- **RECORDED INFORMATION**
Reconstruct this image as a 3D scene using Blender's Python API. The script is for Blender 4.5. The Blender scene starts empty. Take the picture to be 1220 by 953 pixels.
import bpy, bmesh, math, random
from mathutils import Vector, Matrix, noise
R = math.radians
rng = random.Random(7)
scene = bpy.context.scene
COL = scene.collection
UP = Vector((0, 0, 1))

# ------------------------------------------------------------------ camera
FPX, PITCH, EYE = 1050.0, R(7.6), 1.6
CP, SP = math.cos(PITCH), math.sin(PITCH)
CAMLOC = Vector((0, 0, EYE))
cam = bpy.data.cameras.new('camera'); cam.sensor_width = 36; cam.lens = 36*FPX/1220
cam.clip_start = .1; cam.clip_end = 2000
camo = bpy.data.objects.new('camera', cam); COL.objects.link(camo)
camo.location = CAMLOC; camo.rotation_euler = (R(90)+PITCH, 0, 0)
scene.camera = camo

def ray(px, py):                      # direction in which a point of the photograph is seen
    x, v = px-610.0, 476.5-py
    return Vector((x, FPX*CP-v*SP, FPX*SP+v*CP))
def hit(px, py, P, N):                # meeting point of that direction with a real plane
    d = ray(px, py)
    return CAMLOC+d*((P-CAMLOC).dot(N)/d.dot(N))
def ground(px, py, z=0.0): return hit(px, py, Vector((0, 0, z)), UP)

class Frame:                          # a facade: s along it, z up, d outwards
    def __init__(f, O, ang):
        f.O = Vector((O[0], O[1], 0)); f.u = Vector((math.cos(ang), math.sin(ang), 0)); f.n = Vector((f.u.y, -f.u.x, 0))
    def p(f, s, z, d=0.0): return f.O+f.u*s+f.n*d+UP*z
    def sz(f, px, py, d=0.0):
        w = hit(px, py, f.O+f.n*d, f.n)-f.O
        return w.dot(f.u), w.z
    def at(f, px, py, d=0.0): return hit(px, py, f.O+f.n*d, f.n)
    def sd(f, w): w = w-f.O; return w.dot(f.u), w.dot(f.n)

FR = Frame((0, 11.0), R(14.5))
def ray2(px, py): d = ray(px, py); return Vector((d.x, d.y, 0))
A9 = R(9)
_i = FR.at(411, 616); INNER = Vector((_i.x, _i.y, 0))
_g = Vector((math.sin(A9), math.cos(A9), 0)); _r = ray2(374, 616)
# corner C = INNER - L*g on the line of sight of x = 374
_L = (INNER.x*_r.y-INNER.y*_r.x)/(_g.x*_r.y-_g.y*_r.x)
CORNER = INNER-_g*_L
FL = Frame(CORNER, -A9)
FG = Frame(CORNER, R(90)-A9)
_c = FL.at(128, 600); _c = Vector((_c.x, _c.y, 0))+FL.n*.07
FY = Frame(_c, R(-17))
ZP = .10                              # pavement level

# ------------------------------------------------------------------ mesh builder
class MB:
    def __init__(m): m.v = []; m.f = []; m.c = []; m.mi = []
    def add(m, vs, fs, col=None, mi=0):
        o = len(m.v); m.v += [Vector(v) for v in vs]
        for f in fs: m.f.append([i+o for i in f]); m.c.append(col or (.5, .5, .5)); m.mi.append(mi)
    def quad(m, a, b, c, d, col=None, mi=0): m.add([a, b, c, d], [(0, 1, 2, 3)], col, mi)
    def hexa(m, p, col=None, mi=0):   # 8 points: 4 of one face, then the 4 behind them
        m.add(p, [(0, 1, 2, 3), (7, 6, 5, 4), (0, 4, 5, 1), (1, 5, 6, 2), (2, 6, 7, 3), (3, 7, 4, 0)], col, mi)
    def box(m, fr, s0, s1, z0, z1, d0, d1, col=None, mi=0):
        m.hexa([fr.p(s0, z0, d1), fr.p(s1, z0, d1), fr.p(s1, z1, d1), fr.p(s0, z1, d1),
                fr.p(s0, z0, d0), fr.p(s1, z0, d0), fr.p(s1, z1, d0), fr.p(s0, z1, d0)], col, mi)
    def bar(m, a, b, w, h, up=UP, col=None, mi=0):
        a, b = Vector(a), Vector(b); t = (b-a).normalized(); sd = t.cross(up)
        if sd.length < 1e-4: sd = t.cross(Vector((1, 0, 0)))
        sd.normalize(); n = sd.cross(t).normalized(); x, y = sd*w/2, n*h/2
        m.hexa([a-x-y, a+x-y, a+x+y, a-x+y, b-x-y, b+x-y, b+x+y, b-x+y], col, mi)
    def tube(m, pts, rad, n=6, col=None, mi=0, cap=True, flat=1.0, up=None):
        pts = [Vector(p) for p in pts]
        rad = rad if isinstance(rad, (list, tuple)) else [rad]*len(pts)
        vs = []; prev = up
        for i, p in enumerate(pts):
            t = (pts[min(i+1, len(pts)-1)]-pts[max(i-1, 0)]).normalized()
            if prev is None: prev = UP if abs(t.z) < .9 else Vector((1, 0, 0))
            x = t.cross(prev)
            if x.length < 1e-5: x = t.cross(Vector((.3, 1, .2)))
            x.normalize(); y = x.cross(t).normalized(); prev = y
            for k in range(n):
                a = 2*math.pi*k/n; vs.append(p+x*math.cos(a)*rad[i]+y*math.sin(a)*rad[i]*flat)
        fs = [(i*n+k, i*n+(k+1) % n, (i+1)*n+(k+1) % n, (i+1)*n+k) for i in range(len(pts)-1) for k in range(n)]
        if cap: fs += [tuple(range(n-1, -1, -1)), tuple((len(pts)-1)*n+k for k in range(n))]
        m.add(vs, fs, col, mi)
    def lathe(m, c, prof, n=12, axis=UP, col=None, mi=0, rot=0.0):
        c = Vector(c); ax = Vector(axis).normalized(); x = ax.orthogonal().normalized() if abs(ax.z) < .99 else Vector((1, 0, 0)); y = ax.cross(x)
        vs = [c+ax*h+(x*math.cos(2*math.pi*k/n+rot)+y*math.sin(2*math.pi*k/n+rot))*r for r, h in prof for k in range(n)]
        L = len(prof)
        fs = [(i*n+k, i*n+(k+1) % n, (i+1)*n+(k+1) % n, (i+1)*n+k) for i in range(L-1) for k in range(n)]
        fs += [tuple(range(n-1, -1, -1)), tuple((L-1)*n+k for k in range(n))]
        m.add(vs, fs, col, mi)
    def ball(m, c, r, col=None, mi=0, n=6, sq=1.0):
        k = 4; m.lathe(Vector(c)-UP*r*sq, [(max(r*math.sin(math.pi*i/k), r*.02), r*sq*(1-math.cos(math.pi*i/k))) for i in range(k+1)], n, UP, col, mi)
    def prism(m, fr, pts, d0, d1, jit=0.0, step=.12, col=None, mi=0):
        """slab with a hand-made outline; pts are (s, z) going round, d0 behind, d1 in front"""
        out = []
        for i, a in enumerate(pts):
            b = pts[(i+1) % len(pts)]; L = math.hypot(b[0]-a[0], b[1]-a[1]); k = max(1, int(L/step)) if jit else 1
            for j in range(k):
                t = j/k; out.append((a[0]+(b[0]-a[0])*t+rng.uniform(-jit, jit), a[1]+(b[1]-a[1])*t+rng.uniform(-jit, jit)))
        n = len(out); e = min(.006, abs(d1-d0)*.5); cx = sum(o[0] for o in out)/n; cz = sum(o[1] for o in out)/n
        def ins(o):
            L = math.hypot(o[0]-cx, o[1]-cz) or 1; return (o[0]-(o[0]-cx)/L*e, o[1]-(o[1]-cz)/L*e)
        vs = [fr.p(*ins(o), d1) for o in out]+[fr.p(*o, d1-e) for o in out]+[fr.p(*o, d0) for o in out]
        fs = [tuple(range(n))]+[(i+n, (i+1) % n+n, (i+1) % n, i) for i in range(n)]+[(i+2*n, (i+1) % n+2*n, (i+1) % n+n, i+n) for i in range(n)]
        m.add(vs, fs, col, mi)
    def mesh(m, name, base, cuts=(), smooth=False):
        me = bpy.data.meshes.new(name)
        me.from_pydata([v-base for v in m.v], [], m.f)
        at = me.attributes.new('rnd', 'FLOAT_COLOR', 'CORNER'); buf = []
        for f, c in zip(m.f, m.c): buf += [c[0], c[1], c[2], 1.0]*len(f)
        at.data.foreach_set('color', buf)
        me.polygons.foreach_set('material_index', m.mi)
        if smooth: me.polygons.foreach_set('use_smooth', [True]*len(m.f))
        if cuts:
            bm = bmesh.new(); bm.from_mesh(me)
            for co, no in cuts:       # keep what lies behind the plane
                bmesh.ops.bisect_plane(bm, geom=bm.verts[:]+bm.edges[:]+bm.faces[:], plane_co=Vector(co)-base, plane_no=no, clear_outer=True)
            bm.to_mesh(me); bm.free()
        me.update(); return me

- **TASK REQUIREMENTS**
Quote exactly the first line of the data and every line after it through the one holding "UP = Vector((0, 0, 1))".

- **SOLUTION TO THE EXERCISE**
Reconstruct this image as a 3D scene using Blender's Python API. The script is for Blender 4.5. The Blender scene starts empty. Take the picture to be 1220 by 953 pixels.
import bpy, bmesh, math, random
from mathutils import Vector, Matrix, noise
R = math.radians
rng = random.Random(7)
scene = bpy.context.scene
COL = scene.collection
UP = Vector((0, 0, 1))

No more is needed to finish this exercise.